Car quinze jours après cette annonce surprise, la direction n’a donné aucune indication à ses 4 500 salariés quant aux postes qui seraient concernés, et aux garanties qui leur seraient offertes. Marie ne travaillait pour Pages jaunes que depuis trois ans, mais son poste au sein d’une grande entreprise l’avait rassurée, elle avait imaginé avoir trouvé un emploi durable.

« J’ai pris un crédit, moi, maintenant, et il va falloir que je reparte à zéro », lâche-t-elle, mâchoires serrées. A Nancy, où 191 emplois sont menacés, la direction offrira des possibilités de mutation sur Lille. Hors de question pour la jeune femme, qui se refuse à refaire sa vie ailleurs alors que « dans trois ans, ils pourront [lui] refaire le même coup ». Quitte à perdre son poste.

« Je ne ferai pas ce sacrifice pour une boîte qui nous traite comme ça. Ils m’ont dégoûtée. »

« Exclusivement financier »

« On ne comprend pas, on sait qu’on est rentable pourtant », déplore David Mallet, délégué syndical CFDT. Au lendemain de l’annonce de son plan de licenciement, justifié par un chiffre d’affaires en baisse depuis dix ans, SoLocal publiait un bénéfice net en hausse de plus de 500 % en 2017, grâce à la restructuration de sa dette.

Cette restructuration, justement, a déjà demandé des efforts aux salariés. Pour Christine*, salariée de Pages jaunes à Grenoble depuis vingt-huit ans, ce plan de licenciement deux ans après la précédente restructuration tombe comme un coup de massue. « On a déjà été restructurés, on a accepté de s’adapter, on a fait des concessions, et l’ancien directeur général avait dit qu’on avait sauvé nos emplois, se souvient-elle. J’ai l’impression d’avoir tout donné pour cette boîte, et en fait on sert à rien. »

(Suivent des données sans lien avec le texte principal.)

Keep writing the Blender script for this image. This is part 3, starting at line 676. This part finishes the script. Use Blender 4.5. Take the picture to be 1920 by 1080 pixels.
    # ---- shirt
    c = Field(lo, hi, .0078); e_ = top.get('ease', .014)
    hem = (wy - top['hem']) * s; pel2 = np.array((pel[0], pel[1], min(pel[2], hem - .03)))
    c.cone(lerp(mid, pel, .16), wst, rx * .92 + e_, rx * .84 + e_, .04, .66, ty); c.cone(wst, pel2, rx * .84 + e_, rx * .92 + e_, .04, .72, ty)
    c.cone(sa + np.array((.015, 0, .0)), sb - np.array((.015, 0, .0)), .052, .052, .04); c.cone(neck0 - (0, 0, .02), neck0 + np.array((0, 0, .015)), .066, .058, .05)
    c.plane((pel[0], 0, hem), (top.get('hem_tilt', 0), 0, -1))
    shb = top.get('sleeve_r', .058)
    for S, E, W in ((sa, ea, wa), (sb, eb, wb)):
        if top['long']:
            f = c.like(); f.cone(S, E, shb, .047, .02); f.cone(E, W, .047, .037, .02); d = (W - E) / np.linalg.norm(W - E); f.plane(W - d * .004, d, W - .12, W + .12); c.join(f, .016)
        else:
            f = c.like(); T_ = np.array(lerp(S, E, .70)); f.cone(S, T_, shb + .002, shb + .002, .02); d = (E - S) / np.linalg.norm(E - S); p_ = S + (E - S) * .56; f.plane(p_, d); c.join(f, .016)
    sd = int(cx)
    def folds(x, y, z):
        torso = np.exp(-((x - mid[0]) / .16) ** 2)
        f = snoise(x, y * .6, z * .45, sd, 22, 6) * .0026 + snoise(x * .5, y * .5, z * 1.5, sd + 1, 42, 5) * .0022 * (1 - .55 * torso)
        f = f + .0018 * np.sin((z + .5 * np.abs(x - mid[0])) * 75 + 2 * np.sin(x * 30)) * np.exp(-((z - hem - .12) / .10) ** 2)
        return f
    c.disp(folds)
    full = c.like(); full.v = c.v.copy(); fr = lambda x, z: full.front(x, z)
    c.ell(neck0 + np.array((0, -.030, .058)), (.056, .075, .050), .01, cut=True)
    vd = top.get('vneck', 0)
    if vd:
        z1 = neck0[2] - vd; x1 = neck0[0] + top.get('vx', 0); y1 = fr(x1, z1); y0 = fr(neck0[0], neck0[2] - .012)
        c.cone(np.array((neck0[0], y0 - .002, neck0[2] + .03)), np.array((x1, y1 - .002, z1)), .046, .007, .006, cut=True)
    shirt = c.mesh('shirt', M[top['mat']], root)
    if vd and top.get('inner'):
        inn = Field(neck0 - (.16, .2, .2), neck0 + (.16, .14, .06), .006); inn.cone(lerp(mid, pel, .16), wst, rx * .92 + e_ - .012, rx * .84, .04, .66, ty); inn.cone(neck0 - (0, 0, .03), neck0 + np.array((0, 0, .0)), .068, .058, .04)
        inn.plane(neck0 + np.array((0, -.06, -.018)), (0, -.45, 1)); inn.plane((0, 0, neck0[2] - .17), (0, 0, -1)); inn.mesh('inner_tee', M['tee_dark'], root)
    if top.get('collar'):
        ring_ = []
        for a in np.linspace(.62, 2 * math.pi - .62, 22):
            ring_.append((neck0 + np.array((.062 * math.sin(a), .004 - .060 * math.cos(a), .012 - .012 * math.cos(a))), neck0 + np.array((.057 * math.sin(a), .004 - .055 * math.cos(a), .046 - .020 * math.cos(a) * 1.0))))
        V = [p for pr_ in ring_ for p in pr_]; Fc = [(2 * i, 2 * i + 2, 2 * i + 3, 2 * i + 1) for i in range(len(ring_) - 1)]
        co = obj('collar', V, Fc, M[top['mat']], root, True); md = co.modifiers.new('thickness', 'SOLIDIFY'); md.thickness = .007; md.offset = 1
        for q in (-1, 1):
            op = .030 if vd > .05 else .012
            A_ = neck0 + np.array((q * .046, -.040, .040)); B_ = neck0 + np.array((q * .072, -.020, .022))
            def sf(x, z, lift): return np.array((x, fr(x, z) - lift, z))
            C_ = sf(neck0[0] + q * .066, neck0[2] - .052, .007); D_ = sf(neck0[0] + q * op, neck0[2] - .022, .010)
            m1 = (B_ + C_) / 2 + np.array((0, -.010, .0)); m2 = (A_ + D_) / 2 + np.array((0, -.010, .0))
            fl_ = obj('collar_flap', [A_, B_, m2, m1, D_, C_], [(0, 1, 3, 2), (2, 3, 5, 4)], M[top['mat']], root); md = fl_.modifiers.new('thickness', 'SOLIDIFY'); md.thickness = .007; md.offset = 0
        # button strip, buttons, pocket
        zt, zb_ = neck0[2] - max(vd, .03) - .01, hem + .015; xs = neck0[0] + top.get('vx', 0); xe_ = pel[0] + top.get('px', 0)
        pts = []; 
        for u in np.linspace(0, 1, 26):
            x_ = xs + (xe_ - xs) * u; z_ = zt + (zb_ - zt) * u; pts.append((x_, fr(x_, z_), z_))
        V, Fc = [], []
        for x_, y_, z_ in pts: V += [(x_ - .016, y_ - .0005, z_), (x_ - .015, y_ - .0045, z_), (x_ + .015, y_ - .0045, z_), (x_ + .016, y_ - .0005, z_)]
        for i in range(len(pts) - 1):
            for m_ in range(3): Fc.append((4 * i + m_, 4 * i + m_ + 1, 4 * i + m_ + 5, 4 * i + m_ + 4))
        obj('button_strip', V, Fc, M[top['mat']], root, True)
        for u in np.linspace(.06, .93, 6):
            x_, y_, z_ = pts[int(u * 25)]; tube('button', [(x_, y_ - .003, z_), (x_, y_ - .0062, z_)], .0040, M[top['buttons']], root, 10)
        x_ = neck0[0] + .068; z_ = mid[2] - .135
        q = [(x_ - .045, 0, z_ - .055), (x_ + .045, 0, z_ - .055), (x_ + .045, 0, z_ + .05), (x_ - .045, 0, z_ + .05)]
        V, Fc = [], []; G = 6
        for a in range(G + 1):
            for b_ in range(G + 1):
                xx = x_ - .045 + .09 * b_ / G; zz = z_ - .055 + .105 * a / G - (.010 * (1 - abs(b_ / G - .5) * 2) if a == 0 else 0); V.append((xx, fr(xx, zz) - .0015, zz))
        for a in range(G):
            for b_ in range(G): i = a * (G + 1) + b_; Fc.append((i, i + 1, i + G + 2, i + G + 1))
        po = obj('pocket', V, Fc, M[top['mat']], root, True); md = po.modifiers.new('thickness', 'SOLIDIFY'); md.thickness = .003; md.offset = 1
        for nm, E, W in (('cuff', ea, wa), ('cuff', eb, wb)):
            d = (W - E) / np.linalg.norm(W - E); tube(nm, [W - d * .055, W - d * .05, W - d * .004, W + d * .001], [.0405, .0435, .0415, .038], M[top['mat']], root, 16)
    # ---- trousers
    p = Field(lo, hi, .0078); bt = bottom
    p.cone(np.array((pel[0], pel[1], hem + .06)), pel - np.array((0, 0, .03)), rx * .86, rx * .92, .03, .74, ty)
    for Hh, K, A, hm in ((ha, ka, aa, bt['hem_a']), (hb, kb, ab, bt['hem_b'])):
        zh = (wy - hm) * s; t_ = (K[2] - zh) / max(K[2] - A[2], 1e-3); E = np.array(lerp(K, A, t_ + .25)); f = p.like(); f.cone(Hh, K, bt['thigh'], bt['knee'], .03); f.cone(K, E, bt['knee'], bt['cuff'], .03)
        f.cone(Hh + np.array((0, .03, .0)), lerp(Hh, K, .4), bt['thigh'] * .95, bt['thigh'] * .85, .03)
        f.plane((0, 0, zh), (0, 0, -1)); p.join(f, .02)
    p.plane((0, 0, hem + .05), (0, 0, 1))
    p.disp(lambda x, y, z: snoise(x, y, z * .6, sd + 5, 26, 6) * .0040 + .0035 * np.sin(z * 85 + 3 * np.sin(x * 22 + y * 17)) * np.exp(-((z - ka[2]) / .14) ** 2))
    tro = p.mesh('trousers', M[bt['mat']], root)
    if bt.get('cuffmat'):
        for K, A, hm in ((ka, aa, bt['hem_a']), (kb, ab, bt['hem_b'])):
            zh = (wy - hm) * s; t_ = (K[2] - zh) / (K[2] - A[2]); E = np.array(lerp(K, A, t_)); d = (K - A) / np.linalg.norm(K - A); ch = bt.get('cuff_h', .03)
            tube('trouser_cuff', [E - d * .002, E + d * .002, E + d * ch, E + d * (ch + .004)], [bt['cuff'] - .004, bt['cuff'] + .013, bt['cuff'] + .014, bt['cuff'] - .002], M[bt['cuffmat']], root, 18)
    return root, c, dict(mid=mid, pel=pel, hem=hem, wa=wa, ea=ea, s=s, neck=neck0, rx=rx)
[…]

Une boîte qui n’a plus aucune valeur

A ses côtés, Clara*, « moralement abattue », se désole également de se « battre pour une boîte qui n’a plus aucune valeur ». Pour ces salariés, le projet de la direction de SoLocal est inacceptable car « exclusivement financier ».

« Je suis là depuis trente ans, mais c’est la première fois que je vois un hold-up financier comme ça », assure M. Mallet. Lui critique l’absence de réel projet industriel et s’agace d’entendre l’argument du « nécessaire passage au numérique » de l’entreprise, connue pour produire l’annuaire téléphonique. En 2018, Pages jaunes est aussi un site qui compte parmi les cinq meilleures audiences françaises. « 80 % du chiffre d’affaires de l’entreprise vient des activités numériques, on a déjà franchi ce cap ! », estime-t-il.

Pour l’intersyndicale, représentée par Nadine Champrou (CFDT), « l’objectif affiché est celui d’accroître le cours de Bourse, les salariés ne sont que la variable d’ajustement ». Dans la foule du rassemblement, le nom d’Eric Boustouller, directeur général depuis fin 2017, capte toute la responsabilité d’un plan jugé « brutal », « violent », « ignoble » et « injuste ».

« On fait quelques nuits blanches »

Pourtant, aucun salarié présent jeudi ne cache son affection pour Pages jaunes. « J’adore ma boîte, je l’ai vue grandir, c’était une super boîte », regrette Agnès, salariée de l’agence de Bordeaux depuis 2005. A 58 ans, elle pourrait être intéressée par le volet de départs volontaires proposé par SoLocal, avant les départs contraints. Mais elle s’inquiète aussi « pour l’avenir de l’entreprise ». « C’est comme une grande famille pour nous », assure-t-elle.

Grégory ne la contredira pas. Lui a littéralement fondé sa famille au sein de l’entreprise. Sa femme, son beau-frère, sa belle-sœur, son cousin, la femme de son cousin… tous sont salariés de Pages jaunes. Le plan de licenciement « détruirait » son entourage. « On se prépare au pire, et on fait quelques nuits blanches », avoue-t-il.

Les syndicats rencontrent la direction vendredi 2 mars. Ils souhaitent obtenir des réponses sur le devenir de l’entreprise, qui sera bientôt privée de 23 % de ses effectifs, et viennent avec l’ambition de proposer une alternative qui permettrait de conserver plusieurs emplois. La direction a bien accepté de discuter, mais pas de sortir du cadre de son projet de restructuration.